Fluval has a bottom feader bug bite which is a mix of greens (peas and similar) and soldier fly. I've not had any issues feeding dry food to wc fishes including cherry chocolate gourami (which i was amazed when they went after dry food immediately). Having said that sometime it can take a while. The fish that is giving me the most problems are my wc discus as they seem to only want (freeze dried) blackworms; i can't really get them to eat much else even though i'm trying to get them to eat more greens.
 
In strictly anatomical terms, there are differences between Anomalochromis and Rubricatochromis, the jewel Cichlids. In behavioural terms, I see thomasi as the quietest jewel. They are far less aggressive, but they can be trouble. A pair aren't great. A group squabbles, and that keeps them happy. But they tend not to be shy. They like their food, and they'll eat anything.

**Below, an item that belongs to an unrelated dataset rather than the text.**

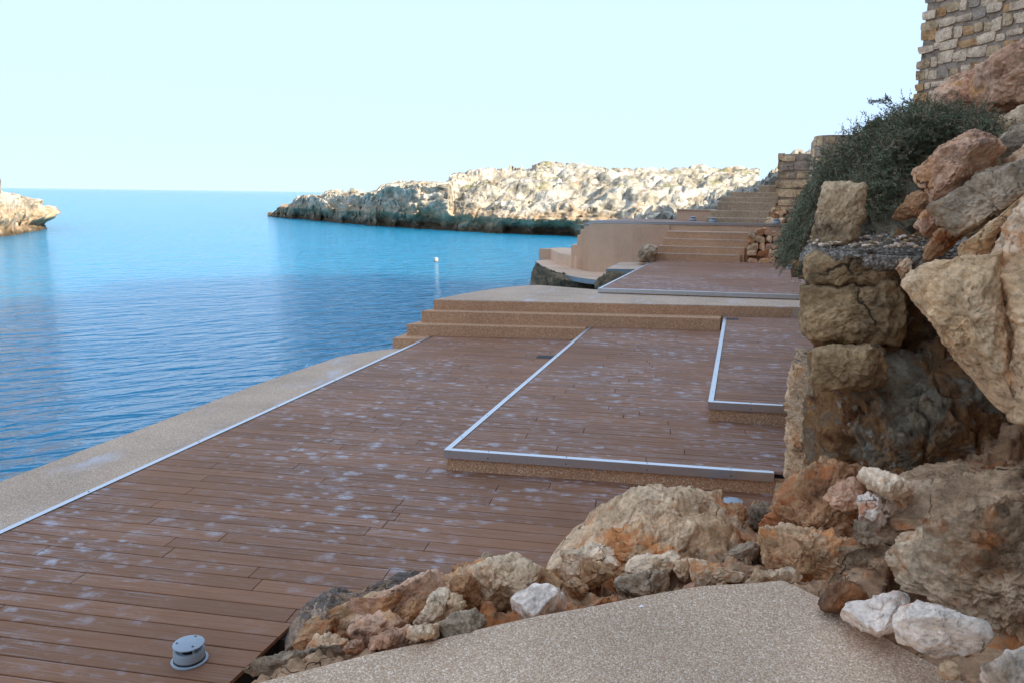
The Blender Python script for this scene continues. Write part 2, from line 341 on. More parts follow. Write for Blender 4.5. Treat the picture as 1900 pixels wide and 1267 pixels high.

P subocellatus are very different. They want their caves and shadows, and they sometimes look like they aren't eating. A lot are killed by overfeeding, as a result. They're snackers and savourers of their food. They aren't scavengers, but you could make the argument.

Both, to me, are better with flakes than pellets.

If you look at pellet sizes, most stores tend to medium and large ones. Tiny pellets can be hard to find. I think that's because pellets are made for larger fish. Cichlid pellets are rarely formulated for the small species. A big fish will drag the food over its throat teeth, spit it out and work it over. Smaller fish can be more cautious.

When the business thinks Cichlid, it means Malawis, Discus, severum, and the like. I have some tiny sinking shrimp pellets. When I feed them to my Parananochromis, both wild caught and F-1, they don't eat them til they have turned to mush and started to fall apart. They're quality food, but very unappealing. Flake starts out interesting, though I do feed a lot of artemia, white worms, daphnia and mosquito larvae.

You can put bug bites pellets in an old coffee grinder or go with a mortar and pestle, and have great food for small fish there.